Novell (NOVL 6.11, +1.36, +28.63%) shot up 27% on a bid to be bought by hedge fund Elliott & Associates for $1 billion, or $5.75 a share, that the company said it's reviewing.
An investment group led by J.P. Morgan Asset Management and Water Asset Management said it's buying SouthWest Water Co. (SWWC 7.07, +0.20, +2.91%) for $275 million.
Costco Wholesale (COST 58.76, -2.62, -4.27%) fell 3% as the company's second-quarter results lagged analyst estimates.
Meanwhile, focus returned to Greece on Wednesday, on news the government will take new austerity measures totaling 4.8 billion euros ($6.49 billion) to ensure it can meet its deficit-cutting pledge this year, according to news reports citing unnamed Greek officials. Greek bonds traded higher but the country's main stock market index dropped.
"The measures today bring a bailout of Greece a step closer," said analysts at UBS in a note to investors. "It seems unlikely that Greece has kicked the deficit habit over the long term -- but markets will probably take comfort from a period of E.U.-sponsored rehab."

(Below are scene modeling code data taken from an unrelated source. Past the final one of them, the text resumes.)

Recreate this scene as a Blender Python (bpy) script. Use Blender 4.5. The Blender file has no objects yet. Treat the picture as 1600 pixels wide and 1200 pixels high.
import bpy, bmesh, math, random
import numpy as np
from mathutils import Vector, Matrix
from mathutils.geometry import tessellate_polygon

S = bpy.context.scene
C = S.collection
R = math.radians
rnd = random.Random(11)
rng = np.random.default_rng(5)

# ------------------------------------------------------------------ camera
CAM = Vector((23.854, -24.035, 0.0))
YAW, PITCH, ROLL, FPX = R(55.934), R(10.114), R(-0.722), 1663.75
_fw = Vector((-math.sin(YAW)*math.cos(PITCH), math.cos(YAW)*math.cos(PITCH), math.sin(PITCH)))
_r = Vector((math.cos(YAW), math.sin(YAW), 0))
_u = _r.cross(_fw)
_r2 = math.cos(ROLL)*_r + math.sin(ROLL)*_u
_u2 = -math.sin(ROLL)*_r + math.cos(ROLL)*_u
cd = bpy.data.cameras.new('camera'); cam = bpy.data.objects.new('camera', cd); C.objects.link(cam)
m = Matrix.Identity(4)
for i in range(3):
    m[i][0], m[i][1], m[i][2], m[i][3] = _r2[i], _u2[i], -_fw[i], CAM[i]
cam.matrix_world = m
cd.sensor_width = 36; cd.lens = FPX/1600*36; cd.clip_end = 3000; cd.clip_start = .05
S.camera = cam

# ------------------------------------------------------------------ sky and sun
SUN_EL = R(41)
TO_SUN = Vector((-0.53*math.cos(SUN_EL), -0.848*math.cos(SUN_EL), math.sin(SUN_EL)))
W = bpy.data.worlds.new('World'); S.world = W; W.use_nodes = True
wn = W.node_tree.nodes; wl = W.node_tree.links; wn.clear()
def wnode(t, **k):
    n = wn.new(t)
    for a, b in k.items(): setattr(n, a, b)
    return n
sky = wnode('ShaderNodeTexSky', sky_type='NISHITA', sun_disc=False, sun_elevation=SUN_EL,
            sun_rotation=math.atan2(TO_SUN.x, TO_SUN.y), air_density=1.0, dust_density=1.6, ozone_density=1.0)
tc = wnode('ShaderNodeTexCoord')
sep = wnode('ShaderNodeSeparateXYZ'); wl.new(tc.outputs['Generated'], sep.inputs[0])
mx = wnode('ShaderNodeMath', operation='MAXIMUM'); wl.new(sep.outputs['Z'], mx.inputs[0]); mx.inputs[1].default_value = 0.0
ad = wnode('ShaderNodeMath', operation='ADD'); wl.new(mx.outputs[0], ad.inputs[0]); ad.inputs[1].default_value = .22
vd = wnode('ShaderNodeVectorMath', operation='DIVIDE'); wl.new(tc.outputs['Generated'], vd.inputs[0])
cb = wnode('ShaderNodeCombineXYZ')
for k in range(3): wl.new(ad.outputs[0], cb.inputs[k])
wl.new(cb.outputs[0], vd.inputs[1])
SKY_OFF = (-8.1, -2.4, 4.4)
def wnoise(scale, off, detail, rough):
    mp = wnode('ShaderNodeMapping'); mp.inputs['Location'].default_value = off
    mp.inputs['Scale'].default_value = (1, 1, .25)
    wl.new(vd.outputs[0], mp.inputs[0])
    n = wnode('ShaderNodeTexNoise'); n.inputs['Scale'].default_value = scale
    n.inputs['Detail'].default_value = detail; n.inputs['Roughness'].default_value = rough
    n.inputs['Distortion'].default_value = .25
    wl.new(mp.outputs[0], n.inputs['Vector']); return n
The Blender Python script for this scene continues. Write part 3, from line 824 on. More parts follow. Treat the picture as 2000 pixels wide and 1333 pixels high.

Some relief over Greece was helping to support the euro against the dollar, which rose 0.2% to $1.3638. Shares in Europe were mildly lower as investors eyed that Greece news and a mixed batch of earnings. Meanwhile, the yield premium demanded by investors to hold 10-year Greek government bonds over German bunds narrowed.
Asian markets saw broad but modest gains Wednesday, with strength in commodity plays and upbeat economic data helping to lift Australia's benchmark stock index to its highest level in more than five weeks.
Crude-oil futures were up 38 cents a barrel to $80.06, while gold futures rose $1.50 to $1,139 an ounce.